Analyst firm Gartner forecasts overall spending on IT in New Zealand to grow by 6 per cent next year despite economic headwinds, a rate that's higher than global 5.1 per cent average.
IT spending is estimated to reach $17,625 million in 2023, up from $16,626 and $15,485 million in 2022 and 2021 respectively.
Gartner's numbers poiint to IT services growing the strongest next year at 10.4 per cent and breaking the five billion dollar mark, followed by software at 9.9 per cent.
New Zealand IT spending follows the global spending pattern, the exception being data centre systems which continue to record a healthy increase as cloud giants seek to establish operations in the country whereas worldwide growth is a more muted 3.4 per cent.
Two global trends were identified by Gartner.
"“Enterprise IT spending is recession-proof as chief executives and chief financial offers, rather than cutting IT budgets, are increasing spending on digital business initiatives,” John-David Lovelock, distinguished vice president analyst at Gartner said.
“Economic turbulence will change the context for technology investments, increasing spending in some areas and accelerating declines in others, but it is not projected to materially impact the overall level of enterprise technology spending," Lovelock added.

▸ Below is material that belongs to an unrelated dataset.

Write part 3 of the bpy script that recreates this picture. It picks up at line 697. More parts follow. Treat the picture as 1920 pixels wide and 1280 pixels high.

Gartner based its analysis on surveys of chief information officers being tasked with accelerating time-to-value on digital investments, and the majority of finance boseses saying they're planning on increasing technology spend despite a down and deteriorating economy.
Dark clouds on the horizon include consumer spending on devices as high inflation means people are deferring puchases.
New Zealand overall spending on devices is expected to dip by a full percentage point.
Lowered device demand means hardware giants like Intel are plotting to reduce headcount ahead of what might be a tough next year.